***** Data shown

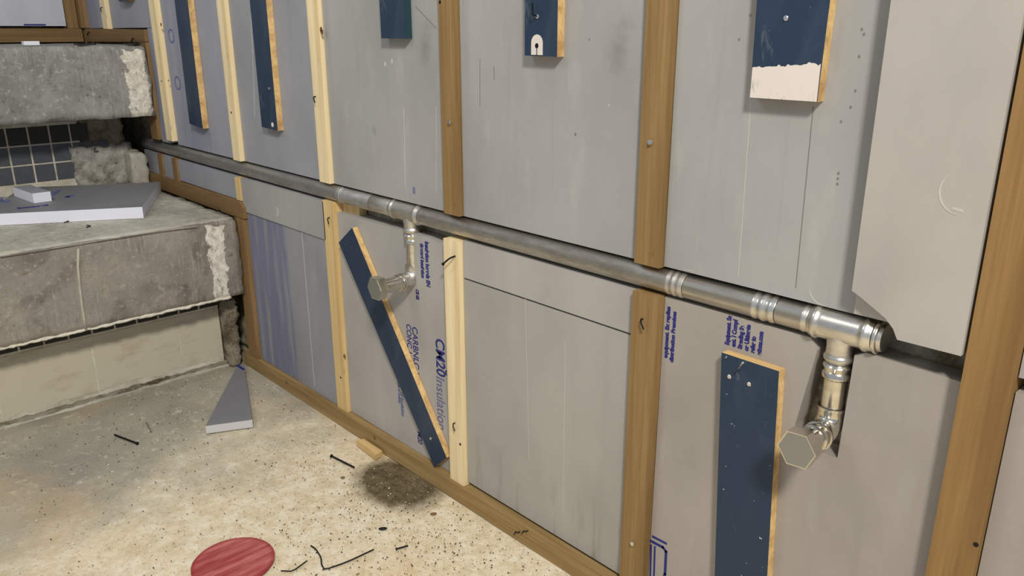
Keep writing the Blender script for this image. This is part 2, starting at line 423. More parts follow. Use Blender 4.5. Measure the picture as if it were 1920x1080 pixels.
finish(bm, 'broken_masonry', conc_rub, ls, smooth=True)
# crumbly mortar at the foot of the tiles
bm = rough_box(XT-.012, XT+.022, -1.7, -.02, -.008, .003, .012, .005, 26, 12, .002)
finish(bm, 'mortar_foot', conc_top, ls, smooth=True)

# ------------------------------------------------------------------ upper concrete step
us = empty('concrete_step', (-3.3, -.9, .5)); prop(us, 'upper concrete step with dark mosaic tiles under its lip', 'step')
UX, UT = -2.90, -3.13
bm = rough_box(-3.675, UX, -1.7, -.006, .775, 1.010, .018, .0028, 10, 21, .008)
n_ = concrete('upper_step_face', srgb(148, 148, 144), srgb(112, 112, 109), srgb(184, 184, 180), 6, .6, white=(.768, .835, .08, .245), paint=.35)
finish(bm, 'step_slab', n_, us, smooth=True)
box_obj('step_core', -3.675, UT-.012, -1.7, -.09, .508, .775, conc_rub, us, bev=0)
bm = bmesh.new(); add_box(bm, UT-.013, UT-.001, -1.7, -.20, .512, .775); finish(bm, 'grout_bed', grout, us)
rows = [(.6865, .745, 1), (.6215, .681, 0), (.5575, .616, 0)]  # flag marks the top row: lip shade put into a darker tile colour
bmA = bmesh.new(); bmB = bmesh.new()
for z0, z1, in_shade in rows:
    y = -.230; k = 0
    while y > -1.65:
        if not (k == -1): add_box(bmB if in_shade else bmA, UT-.010, UT+.001, y-.0592, y, z0, z1)
        y -= .0652; k += 1
add_box(bmB, UT-.010, UT+.001, -.2245, -.168, .6865, .745); add_box(bmA, UT-.010, UT+.001, -.2245, -.166, .645, .681)
add_box(bmA, UT-.010, UT+.003, -.159, -.106, .640, .681)
finish(bmA, 'mosaic_tiles', mosaic, us); finish(bmB, 'mosaic_tiles_lip_shade', mosaic_dark, us)
bm = rough_box(UT-.04, UT+.008, -.234, -.030, .512, .668, .009, .011, 34, 31, .014)
finish(bm, 'broken_plaster', conc_rub_white, us, smooth=True)
bm = rough_box(UT-.06, UT-.004, -.20, -.045, .60, .775, .010, .008, 24, 37, .012)
finish(bm, 'broken_masonry', conc_rub, us, smooth=True)
bm = rough_box(UT-.03, UT+.075, -.062, -.004, .512, .634, .012, .005, 20, 35, .008)
finish(bm, 'concrete_haunch', conc_top, us, smooth=True)

# ------------------------------------------------------------------ timber frame
BY, FY = .010, .022            # face of battens / face of boards
def nail_hole(bm, x, z, y, r=.003): lathe(bm, [(-.0003, r), (.0006, r)], (x, y, z), (0, -1, 0), 10)
def batten(name, label, x0, x1, y0, y1, z0, z1, mat, marks=(), group=None):
    """one length of timber; marks = driven nail heads, bent nails and knots (kind, x, z)"""
    o = box_obj(name, x0, x1, y0, y1, z0, z1, mat, bev=.0018); prop(o, label, 'timber batten')
    for kind, x, z in marks:
        b = bmesh.new()
        if kind == 'hole': nail_hole(b, x, z, y0, .0032); sharp_finish(b, 'nail_head', blackm, o)
        elif kind == 'knot': lathe(b, [(-.0002, .006), (.0004, .0055)], (x, y0, z), (0, -1, 0), 14); sharp_finish(b, 'knot', wood_post2, o)
        elif kind == 'bent':
            tube_path(b, [(x, y0+.004, z), (x, y0-.005, z), (x+.003, y0-.008, z-.004), (x+.010, y0-.009, z-.014)], .0016, 8)
            sharp_finish(b, 'bent_nail', blackm, o)
        elif kind == 'bentup':
            tube_path(b, [(x, y0+.004, z), (x+.001, y0-.010, z-.001), (x-.004, y0-.014, z-.005), (x-.020, y0-.016, z-.018)], .0020, 8)
            lathe(b, [(0, .0035), (.002, .0035)], (x-.0205, y0-.016, z-.0185), (-.7, 0, -.7), 10)
            sharp_finish(b, 'bent_nail', blackm, o)
        elif kind == 'screw':
            lathe(b, [(0, .002), (.006, .002), (.0062, .0045), (.0075, .004)], (x, y0+.002, z), (0, -1, 0), 12)
            sharp_finish(b, 'screw', whitem, o)
    return o
def P(x, y, Y=BY): p = onY(x, y, Y); return p.x, p.z
ZT = 1.62
UB = .684                      # lower end of everything above the pipe
# floor plate
fp = box_obj('floor_plate', -2.405, .95, 0, .053, 0, .045, wood_x, bev=.003)
prop(fp, 'long brown timber plate on the floor along the foot of the boards', 'timber plate')
for (x, y) in ((975, 997), (990, 995)):
    b = bmesh.new(); p = onY(x, y, 0)
    tube_path(b, [(p.x, .004, p.z), (p.x, -.004, p.z), (p.x-.008, -.006, p.z-.002), (p.x-.012, -.006, p.z-.010)], .0014, 8)
    sharp_finish(b, 'bent_nail', blackm, fp)
for (x, z) in ((-1.628, .031), (-2.11, .03)):
    b = bmesh.new(); lathe(b, [(-.0003, .007), (.0006, .006)], (x, 0, z), (0, -1, 0), 12); sharp_finish(b, 'knot', wood_post2, fp)
# upper battens, left to right
batten('wall_batten', 'narrow pale batten above the upper step, near the back corner', -3.345, -3.292, .0, .053, 1.062, ZT, wood_new, [('bent', *P(192, 14, 0))])
batten('wall_batten', 'pale cream batten, leftmost of the long ones ending above the pipe', -2.852, -2.800, .002, .061, UB+.012, ZT, wood_new,
       [('knot', *P(302, 46, .002)), ('hole', *P(303, 152, .002)), ('hole', *P(316, 151, .002))])
batten('wall_batten', 'thin pale cream batten between the two leftmost navy strips', -2.338, -2.290, .008, .061, UB, ZT, wood_new, [('hole', *P(435, 211))])
batten('wall_batten', 'pale cream batten above the pipe with a large brown knot', -1.832, -1.782, BY, .061, UB, ZT, wood_new,
       [('bent', *P(592, 181)), ('knot', *P(602, 55)), ('knot', *P(604, 60))])
batten('wall_batten', 'brown weathered batten above the pipe, between the third and fourth navy boards', -1.316, -1.266, BY, .061, UB+.0, ZT, wood_old, [('screw', *P(845, 229)), ('hole', *P(825, 4))])
batten('wall_batten', 'brown batten above the pipe, left of the big two-tone navy and white board', -.803, -.752, BY, .061, UB-.002, ZT, wood_old, [('screw', *P(1222, 266))])
batten('wall_post', 'orange brown full-height post at the right edge', -.283, -.229, .0, .053, .045, ZT, wood_post, [('hole', *P(1830, 1021, 0))])
# lower battens
batten('wall_batten', 'pale golden batten under the pipe, left of the leaning navy strip', -1.828, -1.778, BY, .053, .0455, .637, wood_new_gold,
       [('bent', *P(618, 408)), ('knot', *P(646, 668)), ('hole', *P(639, 708))])
batten('wall_batten', 'pale cream batten under the pipe that the leaning navy strip touches', -1.316, -1.266, BY-.004, .053, .0455, .630, wood_new,
       [('bentup', *P(853, 480, .006)), ('bent', *P(853, 793, .006)), ('hole', *P(863, 833, .006))])
batten('wall_batten', 'brown batten under the pipe with a dented nail near its top', -.800, -.746, BY-.004, .053, .0455, .634, wood_old,
       [('bent', *P(1205, 598, .006)), ('screw', *P(1188, 1018, .006))])
# small timbers on the lower step
a = P(297, 300)[0]; b_ = P(303, 300)[0]
batten('short_batten', 'short thin brown upright under the pipe, nearest the hole in the upper step', a, b_+.008, .008, .053, .556, .636, wood_post2)
a = P(325, 310)[0]; b_ = P(332, 310)[0]
batten('short_batten', 'short brown upright under the pipe, second from the hole in the upper step', a, b_+.004, .006, .053, .556, .636, wood_post2)
a = P(446, 370)[0]; b_ = P(453, 370)[0]
batten('short_batten', 'short pale upright under the pipe at the right end of the dark board', a, b_+.004, .006, .06, .562, .632, wood_new_gold)
bm = bmesh.new()
prism(bm, [(-3.22, .508), (-2.365, .508), (-2.365, .510), (-2.292, .510), (-2.292, .545), (-2.31, .560), (-3.22, .555)], 1, 0, .05)
sr = finish(bm, 'seat_rail', wood_seat, bev=.002); prop(sr, 'dark brown rail lying along the wall on top of the lower step', 'timber rail')
b = bmesh.new(); p = onY(413, 394, 0); tube_path(b, [(p.x, .004, p.z), (p.x, -.005, p.z), (p.x-.02, -.006, p.z-.006)], .002, 8); sharp_finish(b, 'bent_nail', blackm, sr)
batten('riser_post', 'brown upright beside the front face of the lower step', -2.362, -2.300, 0, .05, .0455, .5075, wood_post2)
batten('riser_post', 'brown upright beside the front face of the upper step', -2.990, -2.925, 0, .05, .690, 1.018, wood_post2)
bm = bmesh.new(); prism(bm, [(-3.60, 1.016), (-2.925, 1.020), (-2.925, 1.060), (-3.60, 1.066)], 1, 0, .05)
o = finish(bm, 'top_rail', wood_seat, bev=.002); prop(o, 'brown rail on the upper step along the right-hand wall', 'timber rail')
for x, y in ((168, 60), (251, 72)):
    b = bmesh.new(); p = onY(x, y, 0); tube_path(b, [(p.x, .004, p.z), (p.x, -.005, p.z), (p.x-.014, -.006, p.z-.012)], .002, 8); sharp_finish(b, 'bent_nail', blackm, o)
o = box_obj('top_rail', -3.64, -3.595, -1.7, -.004, 1.016, 1.066, wood_y, bev=.002); prop(o, 'brown rail along the back wall on the upper step', 'timber rail')
q0 = onX(117, 30, -3.60); q1 = onX(144, 30, -3.60)
o = box_obj('corner_post', -3.65, -3.600, q0.y, q1.y, 1.067, ZT, wood_post2, bev=.002); prop(o, 'brown corner post, its face on the back wall side', 'timber batten')
o = box_obj('corner_post', -3.648, -3.565, q1.y+.003, .05, 1.068, ZT, wood_post2, bev=.002); prop(o, 'brown corner post, set against the right-hand wall in the corner', 'timber batten')

# ------------------------------------------------------------------ insulation boards
def board(label, poly, mat, y0=FY, y1=.061, name='insulation_board', marks=(), cat='insulation board', bev=.0015):
    bm = bmesh.new(); prism(bm, poly, 1, y0, y1)
    o = finish(bm, name, mat, bev=bev); prop(o, label, cat)
    for mk in marks:
        kind = mk[0]; b = bmesh.new()
        if kind == 'line':            # score line (photo points on the face)
            _, (xa, ya), (xb, yb), wd, m = mk
            p, q = onY(xa, ya, y0), onY(xb, yb, y0); d = (q-p).normalized(); s = Vector((d.z, 0, -d.x))*wd/2
            pts = [p+s, q+s, q-s, p-s]
            prism(b, [(v.x, v.z) for v in pts], 1, y0-.0003, y0+.0002); finish(b, 'score_line', m, o)
        elif kind == 'pit':           # small gouge
            _, (xa, ya), rx, m = mk
            p = onY(xa, ya, y0); b_n = 9
            prism(b, [(p.x+math.cos(2*math.pi*i/b_n)*rx*(1+.5*noise.noise(Vector((i, xa, ya)))), p.z+math.sin(2*math.pi*i/b_n)*rx*1.3*(1+.5*noise.noise(Vector((ya, i, xa))))) for i in range(b_n)], 1, y0-.0003, y0+.0002)
            finish(b, 'gouge', m, o)
        elif kind == 'arc':           # crescent dent
            _, (xa, ya), r, a0, a1, wd, m = mk
            p = onY(xa, ya, y0); n = 14; out = []; inn = []
            for i in range(n+1):
                t = R(a0+(a1-a0)*i/n); k = math.sin(math.pi*i/n)
                out.append((p.x+math.cos(t)*r, p.z+math.sin(t)*r)); inn.append((p.x+math.cos(t)*(r-wd*k-.0003), p.z+math.sin(t)*(r-wd*k-.0003)))
            prism(b, out+inn[::-1], 1, y0-.0004, y0+.0003); finish(b, 'dent', m, o)
    return o
def rect(x0, x1, z0, z1): return [(x0, z0), (x1, z0), (x1, z1), (x0, z1)]
G = .0015
LZ = .633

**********

Set problem — Leave out the pictures and repeat the lines from the start of the material through the line with "finish(bm, 'mortar_foot', conc_top, ls, smooth=True)", inclusive.

Exercise result —
Keep writing the Blender script for this image. This is part 2, starting at line 423. More parts follow. Use Blender 4.5. Measure the picture as if it were 1920x1080 pixels.
finish(bm, 'broken_masonry', conc_rub, ls, smooth=True)
# crumbly mortar at the foot of the tiles
bm = rough_box(XT-.012, XT+.022, -1.7, -.02, -.008, .003, .012, .005, 26, 12, .002)
finish(bm, 'mortar_foot', conc_top, ls, smooth=True)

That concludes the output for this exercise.